En aquel tiempo, dijo Jesús a sus discípulos: «No creáis que he venido a abolir la Ley y los Profetas: no he venido a abolir, sino a dar plenitud.
En verdad os digo que antes pasarán el cielo y la tierra que deje de cumplirse hasta la última letra o tilde de la ley.
El que se salte uno solo de los preceptos menos importantes y se lo enseñe así a los hombres será el menos importante en el reino de los cielos.
Pero quien los cumpla y enseñe será grande en el reino de los cielos» (San Mateo 5, 17-19).
COMENTARIO
Como seguramente todos sabemos, Mateo escribe para una comunidad judía convertida al cristianismo. Nos encontramos en el sermón de la montaña que nos muestra un discurso diferente al que podemos encontrar en el evangelio de Lucas. Mateo nos presenta a un Jesús que sube al monte, como Moisés, pero no para entregarles una nueva Torá —como algunos interpretaban—, sino para despojar a esta de las envolturas con las que había sido ocultada. La Torá —la Ley— no era un adorno: su cumplimiento no se limitaba a normas, ritos y actos externos mostrados públicamente buscando el aplauso y el premio. Jesús les anuncia que no va a cambiar absolutamente nada de la Ley, sino que va a mostrar cómo toda la historia que su pueblo había vivido, todo lo que el Padre había expresado a través de acontecimientos y palabras durante siglos, encontraba su zenit, su cumplimiento en Él, en el corazón de Jesús de Nazaret. Es más, hace ver a sus discípulos que la grandeza que buscaban —al desear un puesto cercano a Él en el reino de los cielos—, está en el cumplimiento y enseñanza de esta Ley que tiene el poder de generar en el corazón del hombre el AMOR. La hipocresía del mundo religioso del tiempo de Jesús se esconde en la enseñanza de una Ley que no viven; la llevan en sus filacterias, la colocan en las jambas de su casa, en las puertas y se la cuentan a sus hijos, pero no la tienen grabada en sus corazones.

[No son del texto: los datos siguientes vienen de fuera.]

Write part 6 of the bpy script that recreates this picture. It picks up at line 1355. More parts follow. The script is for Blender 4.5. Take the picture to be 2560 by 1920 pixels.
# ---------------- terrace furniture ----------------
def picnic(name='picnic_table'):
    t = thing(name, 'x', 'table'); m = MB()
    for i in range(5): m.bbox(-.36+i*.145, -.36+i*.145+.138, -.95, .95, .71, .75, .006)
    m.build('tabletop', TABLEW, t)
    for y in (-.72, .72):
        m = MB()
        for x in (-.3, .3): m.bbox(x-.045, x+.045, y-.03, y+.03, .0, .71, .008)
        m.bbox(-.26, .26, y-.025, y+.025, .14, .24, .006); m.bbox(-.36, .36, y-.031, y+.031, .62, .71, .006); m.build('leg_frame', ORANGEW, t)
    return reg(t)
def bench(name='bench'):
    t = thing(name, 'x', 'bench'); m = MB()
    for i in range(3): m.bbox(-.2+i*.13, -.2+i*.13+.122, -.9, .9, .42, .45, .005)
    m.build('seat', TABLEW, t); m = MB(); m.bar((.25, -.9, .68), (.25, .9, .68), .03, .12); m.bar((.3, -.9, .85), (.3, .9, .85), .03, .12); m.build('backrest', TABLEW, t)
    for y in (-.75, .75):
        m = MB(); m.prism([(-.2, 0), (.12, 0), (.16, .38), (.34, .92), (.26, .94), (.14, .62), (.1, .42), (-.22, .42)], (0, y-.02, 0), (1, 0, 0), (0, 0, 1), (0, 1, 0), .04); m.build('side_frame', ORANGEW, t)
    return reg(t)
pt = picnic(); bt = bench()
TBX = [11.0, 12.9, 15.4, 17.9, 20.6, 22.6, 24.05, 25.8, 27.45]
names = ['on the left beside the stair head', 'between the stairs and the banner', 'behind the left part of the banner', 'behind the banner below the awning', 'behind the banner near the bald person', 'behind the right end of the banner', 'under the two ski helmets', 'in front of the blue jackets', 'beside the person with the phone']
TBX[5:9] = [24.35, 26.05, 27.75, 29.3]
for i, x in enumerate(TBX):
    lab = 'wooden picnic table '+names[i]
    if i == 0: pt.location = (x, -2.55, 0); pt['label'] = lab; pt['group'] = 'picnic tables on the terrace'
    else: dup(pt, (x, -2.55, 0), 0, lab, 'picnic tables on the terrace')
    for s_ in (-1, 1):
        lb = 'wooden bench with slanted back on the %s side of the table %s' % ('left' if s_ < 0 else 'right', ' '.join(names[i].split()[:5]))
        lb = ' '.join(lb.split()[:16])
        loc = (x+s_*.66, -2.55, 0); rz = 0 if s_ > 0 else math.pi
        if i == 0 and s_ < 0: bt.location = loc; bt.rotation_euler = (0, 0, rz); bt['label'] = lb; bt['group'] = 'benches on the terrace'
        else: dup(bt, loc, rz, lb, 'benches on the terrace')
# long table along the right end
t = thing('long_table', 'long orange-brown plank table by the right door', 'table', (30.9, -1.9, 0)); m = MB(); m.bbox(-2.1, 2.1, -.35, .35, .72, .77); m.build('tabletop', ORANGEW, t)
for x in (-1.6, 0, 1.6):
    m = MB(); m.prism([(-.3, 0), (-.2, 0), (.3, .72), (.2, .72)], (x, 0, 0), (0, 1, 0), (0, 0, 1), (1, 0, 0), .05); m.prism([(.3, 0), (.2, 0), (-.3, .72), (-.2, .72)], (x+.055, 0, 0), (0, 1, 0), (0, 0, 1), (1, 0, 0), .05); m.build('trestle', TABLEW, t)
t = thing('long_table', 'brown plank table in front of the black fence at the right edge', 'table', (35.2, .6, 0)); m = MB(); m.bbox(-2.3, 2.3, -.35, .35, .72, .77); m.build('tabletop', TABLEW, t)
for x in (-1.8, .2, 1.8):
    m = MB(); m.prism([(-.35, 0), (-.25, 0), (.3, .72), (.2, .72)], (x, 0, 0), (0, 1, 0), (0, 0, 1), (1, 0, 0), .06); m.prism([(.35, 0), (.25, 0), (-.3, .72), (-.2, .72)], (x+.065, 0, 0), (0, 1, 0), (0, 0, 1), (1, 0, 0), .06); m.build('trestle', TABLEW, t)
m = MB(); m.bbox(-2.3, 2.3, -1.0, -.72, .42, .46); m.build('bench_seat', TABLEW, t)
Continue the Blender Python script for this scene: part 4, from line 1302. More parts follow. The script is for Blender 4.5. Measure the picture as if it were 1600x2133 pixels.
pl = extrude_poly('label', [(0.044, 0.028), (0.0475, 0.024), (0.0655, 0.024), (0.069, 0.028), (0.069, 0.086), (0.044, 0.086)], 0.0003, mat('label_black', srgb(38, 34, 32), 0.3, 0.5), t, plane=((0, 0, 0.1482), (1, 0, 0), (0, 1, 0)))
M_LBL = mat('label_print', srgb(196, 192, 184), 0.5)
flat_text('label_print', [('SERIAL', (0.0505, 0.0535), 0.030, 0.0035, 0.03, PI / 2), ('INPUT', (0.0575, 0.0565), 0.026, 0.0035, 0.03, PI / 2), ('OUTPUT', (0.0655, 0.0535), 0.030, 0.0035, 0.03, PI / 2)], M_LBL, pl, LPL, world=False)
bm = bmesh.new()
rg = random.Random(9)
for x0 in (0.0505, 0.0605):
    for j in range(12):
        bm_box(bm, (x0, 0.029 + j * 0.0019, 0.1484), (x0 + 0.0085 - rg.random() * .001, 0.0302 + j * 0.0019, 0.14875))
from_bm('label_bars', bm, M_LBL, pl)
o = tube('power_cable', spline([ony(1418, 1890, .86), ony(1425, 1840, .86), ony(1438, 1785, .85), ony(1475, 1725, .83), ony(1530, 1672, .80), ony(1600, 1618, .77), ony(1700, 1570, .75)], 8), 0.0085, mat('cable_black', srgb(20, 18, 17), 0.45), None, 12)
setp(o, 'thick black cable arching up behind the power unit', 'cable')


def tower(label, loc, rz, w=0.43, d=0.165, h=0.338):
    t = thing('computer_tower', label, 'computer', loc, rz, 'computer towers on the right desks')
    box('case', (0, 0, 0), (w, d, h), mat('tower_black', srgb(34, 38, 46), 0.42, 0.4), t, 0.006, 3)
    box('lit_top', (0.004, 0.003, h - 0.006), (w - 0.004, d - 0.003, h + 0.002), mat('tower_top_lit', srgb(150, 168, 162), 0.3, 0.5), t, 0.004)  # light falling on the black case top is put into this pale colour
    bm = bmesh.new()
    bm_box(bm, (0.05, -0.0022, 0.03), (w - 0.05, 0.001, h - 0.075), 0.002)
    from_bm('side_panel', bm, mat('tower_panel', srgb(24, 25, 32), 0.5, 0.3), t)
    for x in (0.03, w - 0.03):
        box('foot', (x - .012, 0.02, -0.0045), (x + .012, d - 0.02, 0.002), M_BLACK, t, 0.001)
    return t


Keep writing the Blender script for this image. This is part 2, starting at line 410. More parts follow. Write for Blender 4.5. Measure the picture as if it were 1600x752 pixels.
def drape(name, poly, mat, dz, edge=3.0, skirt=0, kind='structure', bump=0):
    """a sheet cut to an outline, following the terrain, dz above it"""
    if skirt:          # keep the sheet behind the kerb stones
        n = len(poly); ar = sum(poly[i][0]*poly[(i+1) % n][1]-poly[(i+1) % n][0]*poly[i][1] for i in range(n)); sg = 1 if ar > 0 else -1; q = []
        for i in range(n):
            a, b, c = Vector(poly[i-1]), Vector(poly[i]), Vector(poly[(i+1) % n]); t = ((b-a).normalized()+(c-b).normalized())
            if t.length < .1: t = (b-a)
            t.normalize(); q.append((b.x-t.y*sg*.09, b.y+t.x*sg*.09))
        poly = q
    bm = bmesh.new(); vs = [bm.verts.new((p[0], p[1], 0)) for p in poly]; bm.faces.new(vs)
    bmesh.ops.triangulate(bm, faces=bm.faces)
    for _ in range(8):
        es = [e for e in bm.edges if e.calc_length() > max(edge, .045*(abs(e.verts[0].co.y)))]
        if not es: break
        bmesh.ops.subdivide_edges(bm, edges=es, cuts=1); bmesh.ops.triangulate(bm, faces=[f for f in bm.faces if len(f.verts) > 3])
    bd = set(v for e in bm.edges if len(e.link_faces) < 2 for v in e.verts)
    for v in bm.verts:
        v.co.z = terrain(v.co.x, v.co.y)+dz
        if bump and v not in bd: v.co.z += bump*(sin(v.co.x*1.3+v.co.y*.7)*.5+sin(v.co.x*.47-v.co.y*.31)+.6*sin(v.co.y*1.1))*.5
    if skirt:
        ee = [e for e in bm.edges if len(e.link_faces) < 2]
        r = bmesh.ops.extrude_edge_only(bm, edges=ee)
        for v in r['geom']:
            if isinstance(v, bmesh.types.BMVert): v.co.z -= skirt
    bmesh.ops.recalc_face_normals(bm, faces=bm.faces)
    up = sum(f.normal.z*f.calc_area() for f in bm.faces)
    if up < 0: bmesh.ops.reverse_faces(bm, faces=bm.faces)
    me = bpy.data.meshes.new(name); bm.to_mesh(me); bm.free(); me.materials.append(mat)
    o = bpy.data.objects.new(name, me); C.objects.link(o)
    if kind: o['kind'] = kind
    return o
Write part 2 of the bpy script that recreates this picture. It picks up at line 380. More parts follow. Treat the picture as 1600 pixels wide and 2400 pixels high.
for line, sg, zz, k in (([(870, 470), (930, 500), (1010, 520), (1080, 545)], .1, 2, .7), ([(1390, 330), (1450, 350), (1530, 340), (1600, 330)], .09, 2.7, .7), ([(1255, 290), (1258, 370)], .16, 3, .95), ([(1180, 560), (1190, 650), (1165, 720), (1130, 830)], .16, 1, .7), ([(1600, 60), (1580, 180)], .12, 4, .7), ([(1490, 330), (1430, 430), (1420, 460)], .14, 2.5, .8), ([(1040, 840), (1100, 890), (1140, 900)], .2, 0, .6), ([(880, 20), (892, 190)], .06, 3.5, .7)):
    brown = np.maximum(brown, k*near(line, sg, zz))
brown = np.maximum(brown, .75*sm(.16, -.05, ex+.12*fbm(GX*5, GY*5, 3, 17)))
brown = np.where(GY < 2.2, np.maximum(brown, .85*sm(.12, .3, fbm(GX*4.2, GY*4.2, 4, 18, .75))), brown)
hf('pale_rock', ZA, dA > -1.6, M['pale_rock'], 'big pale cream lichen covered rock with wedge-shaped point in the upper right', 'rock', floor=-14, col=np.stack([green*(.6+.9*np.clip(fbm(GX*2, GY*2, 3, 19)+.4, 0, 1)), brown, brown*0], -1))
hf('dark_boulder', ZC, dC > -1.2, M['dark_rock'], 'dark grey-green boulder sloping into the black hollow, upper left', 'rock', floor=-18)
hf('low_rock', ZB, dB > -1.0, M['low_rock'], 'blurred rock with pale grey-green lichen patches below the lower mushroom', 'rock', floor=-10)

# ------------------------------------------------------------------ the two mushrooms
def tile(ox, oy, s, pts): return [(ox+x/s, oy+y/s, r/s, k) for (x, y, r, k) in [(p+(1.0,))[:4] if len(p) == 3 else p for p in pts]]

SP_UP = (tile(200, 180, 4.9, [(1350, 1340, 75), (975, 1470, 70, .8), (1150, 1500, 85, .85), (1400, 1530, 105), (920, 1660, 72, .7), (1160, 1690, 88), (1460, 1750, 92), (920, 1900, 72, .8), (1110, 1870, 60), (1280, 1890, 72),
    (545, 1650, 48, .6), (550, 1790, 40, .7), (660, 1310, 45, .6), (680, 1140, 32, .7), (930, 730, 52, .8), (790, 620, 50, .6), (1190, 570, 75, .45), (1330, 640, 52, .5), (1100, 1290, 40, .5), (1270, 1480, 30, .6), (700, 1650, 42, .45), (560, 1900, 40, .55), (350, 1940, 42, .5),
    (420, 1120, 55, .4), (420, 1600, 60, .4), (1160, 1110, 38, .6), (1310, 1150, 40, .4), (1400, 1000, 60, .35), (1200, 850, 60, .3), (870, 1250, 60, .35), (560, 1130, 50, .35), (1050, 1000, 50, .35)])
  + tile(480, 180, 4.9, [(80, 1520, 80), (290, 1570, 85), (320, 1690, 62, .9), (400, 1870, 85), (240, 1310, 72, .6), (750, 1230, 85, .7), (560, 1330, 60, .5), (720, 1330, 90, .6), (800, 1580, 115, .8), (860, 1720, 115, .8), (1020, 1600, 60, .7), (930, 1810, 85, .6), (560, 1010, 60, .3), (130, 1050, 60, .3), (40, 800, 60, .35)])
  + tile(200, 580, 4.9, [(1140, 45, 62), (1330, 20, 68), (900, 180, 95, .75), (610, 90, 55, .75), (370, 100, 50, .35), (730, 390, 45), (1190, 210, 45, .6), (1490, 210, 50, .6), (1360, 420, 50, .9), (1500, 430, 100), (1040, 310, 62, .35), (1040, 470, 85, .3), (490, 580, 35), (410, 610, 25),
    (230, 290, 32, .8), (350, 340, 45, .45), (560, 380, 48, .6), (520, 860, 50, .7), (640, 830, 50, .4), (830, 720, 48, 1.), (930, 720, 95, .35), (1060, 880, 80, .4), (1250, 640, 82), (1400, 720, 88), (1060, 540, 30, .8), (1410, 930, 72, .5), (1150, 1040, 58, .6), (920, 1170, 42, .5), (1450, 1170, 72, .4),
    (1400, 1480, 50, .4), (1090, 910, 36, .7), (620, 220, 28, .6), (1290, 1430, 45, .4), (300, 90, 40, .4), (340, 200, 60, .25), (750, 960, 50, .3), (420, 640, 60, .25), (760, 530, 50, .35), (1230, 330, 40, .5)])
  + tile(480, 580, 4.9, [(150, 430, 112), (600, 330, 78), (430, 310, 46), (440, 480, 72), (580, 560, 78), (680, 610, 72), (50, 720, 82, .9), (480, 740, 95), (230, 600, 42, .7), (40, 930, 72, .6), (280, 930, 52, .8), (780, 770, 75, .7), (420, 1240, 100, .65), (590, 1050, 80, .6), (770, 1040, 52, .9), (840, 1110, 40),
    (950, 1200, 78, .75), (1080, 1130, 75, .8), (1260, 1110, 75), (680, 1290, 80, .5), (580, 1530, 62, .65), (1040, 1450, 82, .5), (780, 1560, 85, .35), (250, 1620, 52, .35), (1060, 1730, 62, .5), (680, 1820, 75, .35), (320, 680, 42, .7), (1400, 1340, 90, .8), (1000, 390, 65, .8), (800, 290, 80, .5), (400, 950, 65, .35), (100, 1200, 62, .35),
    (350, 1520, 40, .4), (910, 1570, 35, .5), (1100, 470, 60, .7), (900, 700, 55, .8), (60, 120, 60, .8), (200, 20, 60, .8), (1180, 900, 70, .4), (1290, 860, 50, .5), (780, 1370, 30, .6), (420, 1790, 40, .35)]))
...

Mateo, en este evangelio, les da la clave a sus oyentes —y a nosotros— de cómo alcanzar un buen puesto en el reino de los cielos: la humildad, la pequeñez. El pecado original nos acecha: la soberbia. Querer interpretar «yo» la ley, con mis criterios, con mis conocimientos, implica reducirla y al mismo tiempo ponerme por encima de Dios. El reino de los cielos es de aquellos que como María, acogen la ley del Señor, su palabra, su voluntad con un «hágase». Este «hágase» es el efecto de la Ley —síntesis del amor a Dios y al prójimo— que María tenía grabada en su corazón y que da como fruto al mismo Cristo.